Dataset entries
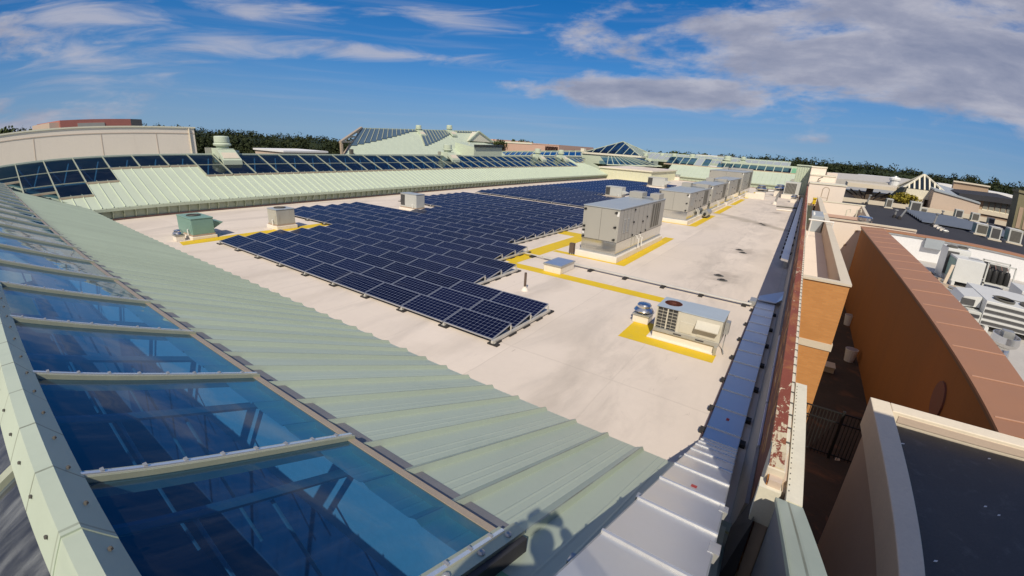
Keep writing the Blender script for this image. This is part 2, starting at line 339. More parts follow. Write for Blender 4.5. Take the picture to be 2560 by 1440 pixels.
# roof glazing: blue body tint, sharp sky reflection
def glass(name, tint, refl=.06, rough=.012, dust_glow=(.010, .05)):
    m, k, o = newmat(name)
    tr = k.n('ShaderNodeBsdfTransparent'); tr.inputs[0].default_value = tint + (1,)
    gl = k.n('ShaderNodeBsdfGlossy'); gl.inputs['Roughness'].default_value = rough; gl.inputs[0].default_value = (.80, .90, 1, 1)
    gp = k.n('ShaderNodeNewGeometry')
    bp = k.n('ShaderNodeBump'); bp.inputs['Strength'].default_value = .06; bp.inputs['Distance'].default_value = .05; k.l(k.noise(gp.outputs['Position'], 1.1, 2), bp.inputs['Height'])
    k.l(bp.outputs[0], gl.inputs['Normal'])
    dt = k.n('ShaderNodeVectorMath', operation='DOT_PRODUCT'); k.l(gp.outputs['Normal'], dt.inputs[0]); k.l(gp.outputs['Incoming'], dt.inputs[1])
    c1 = k.m('SUBTRACT', 1.0, k.m('ABSOLUTE', dt.outputs['Value'])); c5 = k.m('POWER', c1, 5.0)
    f = k.m('MINIMUM', k.m('ADD', k.m('MULTIPLY', c5, 1.0), refl), .95)
    df = k.n('ShaderNodeBsdfDiffuse'); df.inputs[0].default_value = (.42, .44, .43, 1)
    ms_ = k.n('ShaderNodeMapping'); ms_.inputs['Scale'].default_value = (4.5, .7, .7); k.l(gp.outputs['Position'], ms_.inputs[0])
    du_ = k.m('ADD', dust_glow[0], k.m('MULTIPLY', k.sm(k.noise(ms_.outputs[0], 1.4, 7, .66, .4), .40, .85), dust_glow[1]))
    tm_ = k.n('ShaderNodeMixShader'); k.l(du_, tm_.inputs[0]); k.l(tr.outputs[0], tm_.inputs[1]); k.l(df.outputs[0], tm_.inputs[2])
    mx = k.n('ShaderNodeMixShader'); k.l(f, mx.inputs[0]); k.l(tm_.outputs[0], mx.inputs[1]); k.l(gl.outputs[0], mx.inputs[2]); k.l(mx.outputs[0], o.inputs[0])
glass('blue_glass', (.24, .50, .74), .075)
glass('sunny_glass', (.24, .50, .74), .10, dust_glow=(.05, .45))  # back panes: pale film beyond dust paints in the bright sky reflection
glass('blue_glass_far', (.17, .33, .47), .05)
# foliage
def leaf(name, a, b_):
    m, k, o = newmat(name); b = k.n('ShaderNodeBsdfPrincipled'); k.l(b.outputs[0], o.inputs[0])
    g = k.n('ShaderNodeNewGeometry'); n = k.noise(g.outputs['Position'], .12, 4, .6); n2 = k.noise(g.outputs['Position'], .9, 2)
    f = k.m('ADD', k.m('MULTIPLY', n, .8), k.m('MULTIPLY', n2, .3))
    k.l(k.ramp(f, [(.38, a), (.72, b_)]), b.inputs['Base Color']); b.inputs['Roughness'].default_value = .7; b.inputs['Specular IOR Level'].default_value = .15
leaf('forest_leaf', (.013, .022, .009), (.042, .052, .019))
leaf('tree_leaf', (.03, .045, .018), (.075, .095, .03))
leaf('yellow_leaf', (.16, .14, .02), (.34, .28, .04))

# ------------------------------------------------------------------ mesh helpers
class M:
    def __init__(s): s.v = []; s.f = []
    def add(s, vs, fs):
        b = len(s.v); s.v += [tuple(map(float, q)) for q in vs]; s.f += [tuple(b+i for i in f) for f in fs]; return s
    def hexa(s, p): return s.add(p, [(3, 2, 1, 0), (4, 5, 6, 7), (0, 1, 5, 4), (1, 2, 6, 5), (2, 3, 7, 6), (3, 0, 4, 7)])
    def box(s, x0, x1, y0, y1, z0, z1):
        return s.hexa([(x0, y0, z0), (x1, y0, z0), (x1, y1, z0), (x0, y1, z0), (x0, y0, z1), (x1, y0, z1), (x1, y1, z1), (x0, y1, z1)])
    def quad(s, a, b, c, d): return s.add([a, b, c, d], [(0, 1, 2, 3)])
    def slab(s, poly, d):
        n = len(poly); p = [np.array(q, float) for q in poly]; d = np.array(d, float)
        return s.add(p + [q+d for q in p], [tuple(range(n-1, -1, -1)), tuple(range(n, 2*n))] + [(i, (i+1) % n, n+(i+1) % n, n+i) for i in range(n)])
    def bar(s, a, b, w_, h, up=(0, 0, 1)):
        a = np.array(a, float); b = np.array(b, float); d = b-a; d /= np.linalg.norm(d); u = np.array(up, float)
        r = np.cross(d, u); r /= np.linalg.norm(r); u = np.cross(r, d); r = r*w_/2; u0 = u*0; u1 = u*h
        return s.hexa([a-r+u0, b-r+u0, b+r+u0, a+r+u0, a-r+u1, b-r+u1, b+r+u1, a+r+u1])
    def tube(s, pts, r, n=8):
        pts = [np.array(p, float) for p in pts]; rs = r if isinstance(r, (list, tuple)) else [r]*len(pts)
        vs = []; fs = []
        for i, p in enumerate(pts):
            d = pts[min(i+1, len(pts)-1)] - pts[max(i-1, 0)]; d /= np.linalg.norm(d)
            a = np.cross(d, (0, 0, 1) if abs(d[2]) < .9 else (1, 0, 0)); a /= np.linalg.norm(a); b = np.cross(d, a)
            for j in range(n):
                t = 2*math.pi*j/n; vs.append(p + rs[i]*(math.cos(t)*a + math.sin(t)*b))
        for i in range(len(pts)-1):
            for j in range(n): fs.append((i*n+j, i*n+(j+1) % n, (i+1)*n+(j+1) % n, (i+1)*n+j))
        fs.append(tuple(range(n-1, -1, -1))); fs.append(tuple((len(pts)-1)*n+j for j in range(n)))
        return s.add(vs, fs)
    def lathe(s, prof, c, n=20):
        vs = []; fs = []
        for r, z in prof:
            for j in range(n):
                t = 2*math.pi*j/n; vs.append((c[0]+r*math.cos(t), c[1]+r*math.sin(t), c[2]+z))
        for i in range(len(prof)-1):
            for j in range(n): fs.append((i*n+j, i*n+(j+1) % n, (i+1)*n+(j+1) % n, (i+1)*n+j))
        fs.append(tuple(range(n-1, -1, -1))); fs.append(tuple((len(prof)-1)*n+j for j in range(n)))
        return s.add(vs, fs)
    def build(s, name, mat, parent=None, smooth=False, bevel=0):
        me = bpy.data.meshes.new(name)
        off = wloc(parent)
        me.from_pydata([tuple(np.array(q)-off) for q in s.v], [], s.f); me.validate()
        bm = bmesh.new(); bm.from_mesh(me); bmesh.ops.recalc_face_normals(bm, faces=bm.faces)
        bm.to_mesh(me); bm.free()
        me.materials.append(MAT[mat])
        if smooth:
            me.polygons.foreach_set('use_smooth', [True]*len(me.polygons)); me.update()
            try: me.set_sharp_from_angle(angle=R_(35))
            except Exception: pass
        o = bpy.data.objects.new(name, me); COL.objects.link(o)
        if parent: o.parent = parent
        if bevel:
            md = o.modifiers.new('bevel', 'BEVEL'); md.width = bevel; md.segments = 2; md.limit_method = 'ANGLE'
        return o
def wloc(o):
    p = np.zeros(3)
    while o is not None:
        p += np.array(o.location); o = o.parent
    return p
def tag(o, label, cat, group=None):
    o['label'] = label; o['category'] = cat
    if group: o['group'] = group
    return o
def thing(name, label, cat, loc, group=None):
    o = bpy.data.objects.new(name, None); COL.objects.link(o); o.empty_display_size = .3
    o.location = tuple(map(float, loc)); return tag(o, label, cat, group)
def structure(o): o['kind'] = 'structure'; return o
def stuff(o): o['kind'] = 'stuff'; return o
def copy_tree(o, parent=None):
    c = o.copy(); COL.objects.link(c)
    if parent is not None: c.parent = parent
    for ch in list(o.children): copy_tree(ch, c)
    return c
ORD = ['first', 'second', 'third', 'fourth', 'fifth', 'sixth', 'seventh', 'eighth', 'ninth', 'tenth', 'eleventh', 'twelfth', 'thirteenth', 'fourteenth',
       'fifteenth', 'sixteenth', 'seventeenth', 'eighteenth', 'nineteenth', 'twentieth', 'twenty-first', 'twenty-second', 'twenty-third', 'twenty-fourth',
       'twenty-fifth', 'twenty-sixth', 'twenty-seventh', 'twenty-eighth', 'twenty-ninth', 'thirtieth', 'thirty-first', 'thirty-second', 'thirty-third', 'thirty-fourth',
       'thirty-fifth', 'thirty-sixth', 'thirty-seventh', 'thirty-eighth', 'thirty-ninth', 'fortieth']

# ================================================================== THE SETTING
structure(M().add([(900*math.cos(a*.1309), 900*math.sin(a*.1309)+60, -6.4) for a in range(48)], [tuple(range(48))]).build('ground', 'grass_ground'))
structure(M().box(1.0, 12, -12, 62, -6.3, -6.0).build('pavement', 'asphalt'))
# main flat roof: one deck, the parapet line on its right
structure(M().box(-62, .36, 5.9, 104.2, -.5, 0.0).build('flat_roof', 'membrane'))
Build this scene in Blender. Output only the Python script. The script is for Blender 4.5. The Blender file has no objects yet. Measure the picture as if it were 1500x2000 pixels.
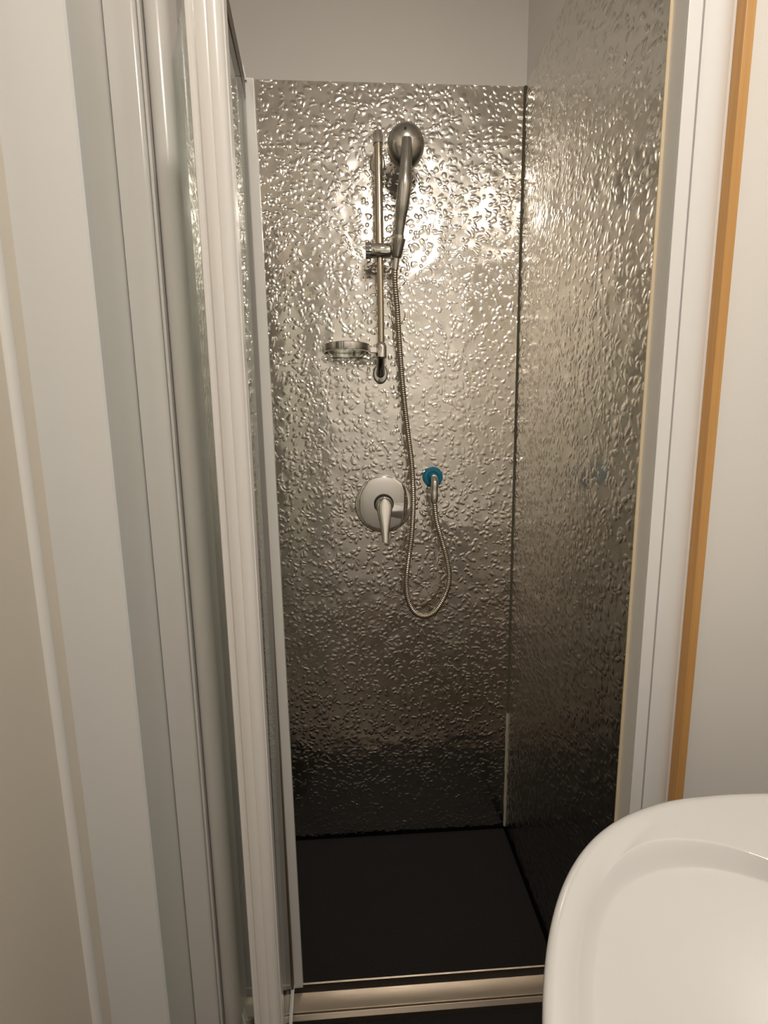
import bpy, bmesh, math, random
from mathutils import Vector, Matrix

scene = bpy.context.scene
col = scene.collection
PI = math.pi

# ------------------------------------------------------------------ camera
cd = bpy.data.cameras.new('camera')
cam = bpy.data.objects.new('camera', cd)
col.objects.link(cam)
CR = ((0.99836443, -0.05531004, -0.01446573),      # camera right in world
      (-0.02260482, -0.14949194, -0.98850452),     # camera down
      (0.05251171, 0.98721475, -0.15049771))       # camera forward
m = Matrix.Identity(4)
for i in range(3):
    m[i][0] = CR[0][i]; m[i][1] = -CR[1][i]; m[i][2] = -CR[2][i]
m[2][3] = 1.25
cam.matrix_world = m
cd.sensor_fit = 'VERTICAL'
cd.sensor_height = 24.0
cd.lens = 24.0 * 900.0 / 2000.0
cd.clip_start = 0.01
scene.camera = cam

# ------------------------------------------------------------------ world, exposure
w = bpy.data.worlds.new('world'); scene.world = w; w.use_nodes = True
w.node_tree.nodes['Background'].inputs[0].default_value = (1.0, 0.93, 0.84, 1)
w.node_tree.nodes['Background'].inputs[1].default_value = 0.02
vs = scene.view_settings
vs.view_transform = 'Standard'; vs.look = 'None'; vs.gamma = 1.0; vs.use_curve_mapping = False
vs.exposure = 0.0
LAMP = (0.26, -0.22, 2.54)
LAMP_STRENGTH = 128.0
scene.cycles.max_bounces = 7
scene.cycles.glossy_bounces = 4
scene.cycles.transmission_bounces = 4

# ------------------------------------------------------------------ materials
def mat(name, color, rough=0.5, metal=0.0, **kw):
    M = bpy.data.materials.new(name); M.use_nodes = True
    b = M.node_tree.nodes['Principled BSDF']
    b.inputs['Base Color'].default_value = (*color, 1)
    b.inputs['Roughness'].default_value = rough
    b.inputs['Metallic'].default_value = metal
    for k, v in kw.items():
        b.inputs[k.replace('_', ' ')].default_value = v
    return M

def nodes(M):
    nt = M.node_tree
    return nt, nt.nodes['Principled BSDF']

def add_noise_bump(M, scale, dist, strength=1.0, detail=2.0, colour=None):
    nt, b = nodes(M)
    tc = nt.nodes.new('ShaderNodeTexCoord')
    n = nt.nodes.new('ShaderNodeTexNoise'); n.inputs['Scale'].default_value = scale; n.inputs['Detail'].default_value = detail
    nt.links.new(tc.outputs['Object'], n.inputs['Vector'])
    bp = nt.nodes.new('ShaderNodeBump'); bp.inputs['Distance'].default_value = dist; bp.inputs['Strength'].default_value = strength
    nt.links.new(n.outputs['Fac'], bp.inputs['Height'])
    nt.links.new(bp.outputs['Normal'], b.inputs['Normal'])
    if colour:
        r = nt.nodes.new('ShaderNodeValToRGB')
        r.color_ramp.elements[0].position = 0.35; r.color_ramp.elements[1].position = 0.65
        r.color_ramp.elements[0].color = (*colour[0], 1); r.color_ramp.elements[1].color = (*colour[1], 1)
        nt.links.new(n.outputs['Fac'], r.inputs['Fac'])
        nt.links.new(r.outputs['Color'], b.inputs['Base Color'])
    return M

def hammered_material():
    M = mat('hammered_steel', (0.77, 0.74, 0.69), 0.165, 1.0)
    nt, b = nodes(M)
    N = nt.nodes.new; L = nt.links.new
    tc = N('ShaderNodeTexCoord')
    def math_(op, a, b_=None, c=None):
        q = N('ShaderNodeMath'); q.operation = op
        for i, v in enumerate((a, b_, c)):
            if v is None: continue
            if hasattr(v, 'links'): L(v, q.inputs[i])
            else: q.inputs[i].default_value = v
        return q.outputs[0]
    # sheet coordinates: every panel is flat, so x + y runs along it and z up it
    sx = N('ShaderNodeSeparateXYZ'); L(tc.outputs['Object'], sx.inputs[0])
    cb = N('ShaderNodeCombineXYZ'); L(math_('ADD', sx.outputs[0], sx.outputs[1]), cb.inputs[0]); L(sx.outputs[2], cb.inputs[1])
    # stretch the drops irregularly
    wn = N('ShaderNodeTexNoise'); wn.inputs['Scale'].default_value = 38.0; wn.inputs['Detail'].default_value = 0.0
    L(tc.outputs['Object'], wn.inputs['Vector'])
    vm = N('ShaderNodeVectorMath'); vm.operation = 'MULTIPLY_ADD'
    L(wn.outputs['Color'], vm.inputs[0]); vm.inputs[1].default_value = (0.020, 0.020, 0.020); L(tc.outputs['Object'], vm.inputs[2])
    vo = N('ShaderNodeTexVoronoi'); vo.feature = 'F1'; vo.inputs['Scale'].default_value = 70.0
    vo.inputs['Randomness'].default_value = 1.0
    L(vm.outputs[0], vo.inputs['Vector'])
    drop = N('ShaderNodeMapRange'); drop.interpolation_type = 'SMOOTHSTEP'
    drop.inputs['From Min'].default_value = 0.58; drop.inputs['From Max'].default_value = 0.14
    L(vo.outputs['Distance'], drop.inputs['Value'])
    # broad unevenness of the sheet
    wv = N('ShaderNodeTexNoise'); wv.noise_dimensions = '2D'; wv.inputs['Scale'].default_value = 16.0; wv.inputs['Detail'].default_value = 1.0
    L(cb.outputs[0], wv.inputs['Vector'])
    hgt = math_('MULTIPLY_ADD', wv.outputs['Fac'], 2.2, drop.outputs['Result'])
    bp = N('ShaderNodeBump'); bp.inputs['Strength'].default_value = 1.0; bp.inputs['Distance'].default_value = 0.0011
    L(hgt, bp.inputs['Height'])
    L(bp.outputs['Normal'], b.inputs['Normal'])
    return M

def wood_material():
    M = mat('varnished_wood', (0.42, 0.20, 0.05), 0.35)
    nt, b = nodes(M); N = nt.nodes.new; L = nt.links.new
    tc = N('ShaderNodeTexCoord'); mp = N('ShaderNodeMapping'); mp.inputs['Scale'].default_value = (160, 160, 4)
    L(tc.outputs['Object'], mp.inputs['Vector'])
    n = N('ShaderNodeTexNoise'); n.inputs['Scale'].default_value = 1.0; n.inputs['Detail'].default_value = 4.0
    L(mp.outputs['Vector'], n.inputs['Vector'])
    r = N('ShaderNodeValToRGB')
    r.color_ramp.elements[0].position = 0.3; r.color_ramp.elements[0].color = (0.53, 0.275, 0.085, 1)
    r.color_ramp.elements[1].position = 0.75; r.color_ramp.elements[1].color = (0.62, 0.34, 0.115, 1)
    L(n.outputs['Fac'], r.inputs['Fac']); L(r.outputs['Color'], b.inputs['Base Color'])
    return M

def brushed_material():
    M = mat('brushed_aluminium', (0.50, 0.43, 0.355), 0.32, 1.0)
    nt, b = nodes(M); N = nt.nodes.new; L = nt.links.new
    tc = N('ShaderNodeTexCoord'); mp = N('ShaderNodeMapping'); mp.inputs['Scale'].default_value = (3, 500, 500)
    L(tc.outputs['Object'], mp.inputs['Vector'])
    n = N('ShaderNodeTexNoise'); n.inputs['Scale'].default_value = 1.0; n.inputs['Detail'].default_value = 2.0
    L(mp.outputs['Vector'], n.inputs['Vector'])
    r = N('ShaderNodeMapRange'); r.inputs['To Min'].default_value = 0.24; r.inputs['To Max'].default_value = 0.42
    L(n.outputs['Fac'], r.inputs['Value']); L(r.outputs['Result'], b.inputs['Roughness'])
    return M

MAT = {
    'paint': add_noise_bump(mat('white_wall_paint', (0.80, 0.78, 0.75), 0.45), 60, 0.0006, 0.25),
    'paint_warm': add_noise_bump(mat('cream_wall_paint', (0.72, 0.66, 0.57), 0.4), 45, 0.0008, 0.3),
    'paint_cool': add_noise_bump(mat('pale_grey_gloss_paint', (0.76, 0.76, 0.75), 0.30), 40, 0.0006, 0.25),
    'white_metal': mat('white_coated_aluminium', (0.72, 0.695, 0.665), 0.20),
    'white_plastic': mat('white_plastic_trim', (0.80, 0.79, 0.78), 0.22),
    'hammered': hammered_material(),
    'cream_edge': mat('cream_panel_core', (0.70, 0.58, 0.40), 0.6),
    'tray': add_noise_bump(mat('black_stone_resin', (0.012, 0.011, 0.010), 0.65, 0.0, Specular_IOR_Level=0.2), 260, 0.0006, 0.6, 3.0, ((0.010, 0.009, 0.0085), (0.016, 0.014, 0.0125))),
    'floor': add_noise_bump(mat('dark_vinyl_floor', (0.02, 0.018, 0.02), 0.5), 120, 0.0005, 0.4, 3.0, ((0.10, 0.072, 0.052), (0.15, 0.11, 0.08))),
    'alu': brushed_material(),
    'alu_dark': mat('dark_guide_channel', (0.02, 0.014, 0.010), 0.6),  # near-black brown for the bottom of the threshold's guide groove
    'chrome': mat('chrome', (0.78, 0.76, 0.73), 0.06, 1.0),
    'chrome_soft': mat('satin_chrome', (0.50, 0.485, 0.455), 0.20, 1.0),
    'steel_tube': mat('steel_tube', (0.62, 0.55, 0.45), 0.18, 1.0),
    'hose': mat('flexible_steel_hose', (0.60, 0.54, 0.46), 0.22, 1.0),
    'seal': mat('brown_rubber_seal', (0.09, 0.062, 0.035), 0.45),
    'blue': mat('blue_rubber_gasket', (0.0, 0.17, 0.28), 0.4),
    'ceramic': mat('white_glazed_ceramic', (0.67, 0.665, 0.655), 0.07, 0.0, Coat_Weight=0.5, Coat_Roughness=0.03),
    'sealant': mat('pale_silicone', (0.45, 0.42, 0.33), 0.5),
    'joint': mat('dark_corner_joint', (0.10, 0.09, 0.065), 0.5),
    'wood': wood_material(),
    'black_joint': mat('black_sealing_joint', (0.003, 0.003, 0.003), 0.9, 0.0, Specular_IOR_Level=0.0),
    'rubber': mat('black_rubber', (0.015, 0.015, 0.015), 0.6),
    'nozzle': mat('grey_spray_plate', (0.22, 0.22, 0.22), 0.5),
}
lm = bpy.data.materials.new('lamp_diffuser'); lm.use_nodes = True
_b = lm.node_tree.nodes['Principled BSDF']
_b.inputs['Base Color'].default_value = (0.9, 0.9, 0.88, 1)
_b.inputs['Emission Color'].default_value = (1.0, 0.925, 0.83, 1)
MAT['lamp'] = lm
def thin_glass():
    M = bpy.data.materials.new('clear_safety_glass'); M.use_nodes = True
    nt = M.node_tree; nt.nodes.clear(); N = nt.nodes.new
    out = N('ShaderNodeOutputMaterial'); mix = N('ShaderNodeMixShader'); lw = N('ShaderNodeLayerWeight'); lw.inputs['Blend'].default_value = 0.5; fr = N('ShaderNodeMath'); fr.operation = 'POWER'; fr.inputs[1].default_value = 5.0; fa = N('ShaderNodeMath'); fa.operation = 'MULTIPLY_ADD'; fa.inputs[1].default_value = 0.6; fa.inputs[2].default_value = 0.04
    tr_ = N('ShaderNodeBsdfTransparent'); tr_.inputs['Color'].default_value = (0.90, 0.93, 0.915, 1)
    gl_ = N('ShaderNodeBsdfGlossy'); gl_.inputs['Roughness'].default_value = 0.02; gl_.inputs['Color'].default_value = (0.9, 0.9, 0.9, 1)
    nt.links.new(lw.outputs['Facing'], fr.inputs[0]); nt.links.new(fr.outputs[0], fa.inputs[0]); nt.links.new(fa.outputs[0], mix.inputs[0]); nt.links.new(tr_.outputs[0], mix.inputs[1]); nt.links.new(gl_.outputs[0], mix.inputs[2])
    nt.links.new(mix.outputs[0], out.inputs['Surface'])
    return M
MAT['glass'] = thin_glass()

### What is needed
Omit all pictures and repeat exactly the lines from the one containing "Build this scene" through the one containing "scene.camera = cam", ends included, with nothing added.

### Exercise solution
Build this scene in Blender. Output only the Python script. The script is for Blender 4.5. The Blender file has no objects yet. Measure the picture as if it were 1500x2000 pixels.
import bpy, bmesh, math, random
from mathutils import Vector, Matrix

scene = bpy.context.scene
col = scene.collection
PI = math.pi

# ------------------------------------------------------------------ camera
cd = bpy.data.cameras.new('camera')
cam = bpy.data.objects.new('camera', cd)
col.objects.link(cam)
CR = ((0.99836443, -0.05531004, -0.01446573),      # camera right in world
      (-0.02260482, -0.14949194, -0.98850452),     # camera down
      (0.05251171, 0.98721475, -0.15049771))       # camera forward
m = Matrix.Identity(4)
for i in range(3):
    m[i][0] = CR[0][i]; m[i][1] = -CR[1][i]; m[i][2] = -CR[2][i]
m[2][3] = 1.25
cam.matrix_world = m
cd.sensor_fit = 'VERTICAL'
cd.sensor_height = 24.0
cd.lens = 24.0 * 900.0 / 2000.0
cd.clip_start = 0.01
scene.camera = cam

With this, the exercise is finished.